Aynı dolandırıcılıkla, gerçekmiş gibi söylenen yalanlarla aynı ilden HÖH-DPS milletvekili olan D. Peevski Ahmet Doğan’ın “HÖH-DPS Anonim Şirketinde” Başkan olduğundan ve Moskova’nın bizdeki çıkarlarını yürüten maşa görevinden dolayı, olayın üstüne gidilmedi, “Ne süt içmiş ne süt dökmüş” siyaseti devam ediyor. Bu örnekler Mestan zamanındandır. Parti başkanın işi av kovalamak değil sosyal, ekonomik ve siyasi süreçleri yönetmektir.
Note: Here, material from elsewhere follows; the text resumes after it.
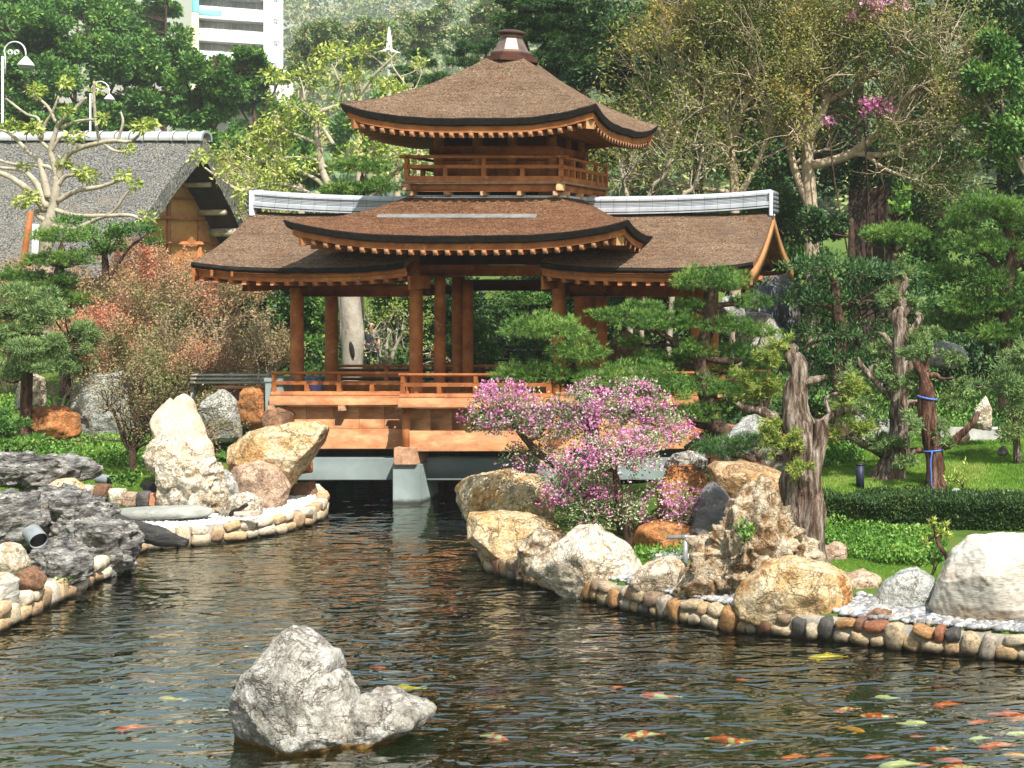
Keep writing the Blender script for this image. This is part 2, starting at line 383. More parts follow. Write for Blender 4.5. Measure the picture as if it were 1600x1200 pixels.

Bu bakıma düşmesi haktır diyoruz. Partiden atılması da suyu sıkılmış bir ajan olduğuna kanıttır. Mestan çöp kofasına düşmezden önce DANS’tan, Bulgar kulisinden, Moskova merkezinden izin alındı.  Olayda parlayan gerçek, Türkiye ile Rusya kavga ederken Türk koltuk değneğine gerek yok, Bulgaristan Sosyalist Partisi (BCP) buna yeter anlayışından doğdu. Böylece, siyasetçi olmak için 15 metre uzaktaki kurt yavrusunu öldürmenin yeterli olmadığı ortaya çıkarken, derin ve güçlü bir irade ve öngörü gerektiği de ortaya çıkmıştır.

 

Sayın Davutoğulu’nun son Sofya ziyareti sırasında 9 koruması olan ve tuvalete gidişini dahi kaydeden ajanların sözde gözünden kaçarak Türkiye Başbakanıyla gizli görüşen avcıbaşı kırdığı büyük sayıda pota birisi da eklemiş oldu. Bulgaristan Türklerine yenden büyük bir zararı daha dokunmuş oldu. İnsanın kendine yaptığını kimse yapamaz, sözü tamamen yerindedir. Mestan için tamamen geçerlidir. Aptallık okulu yoktur.

 

Gelecek yazımda sizlere “koltuk değneği” politikasının çürük değnek olduğunu ve önemini kaybettiğini anlatmak istiyorum. Her şey gibi politika da değişiyor. Seçim sistemindeki boşluklar ve özellikle de soydaşlarımız için uygulanmayan maddeler üzerinde özellikle durmak istiyorum.

Yeni yılınız kutlu olsun.

Sağlıklı ve başarılı bir yıl dileklerimle, beraber olalım.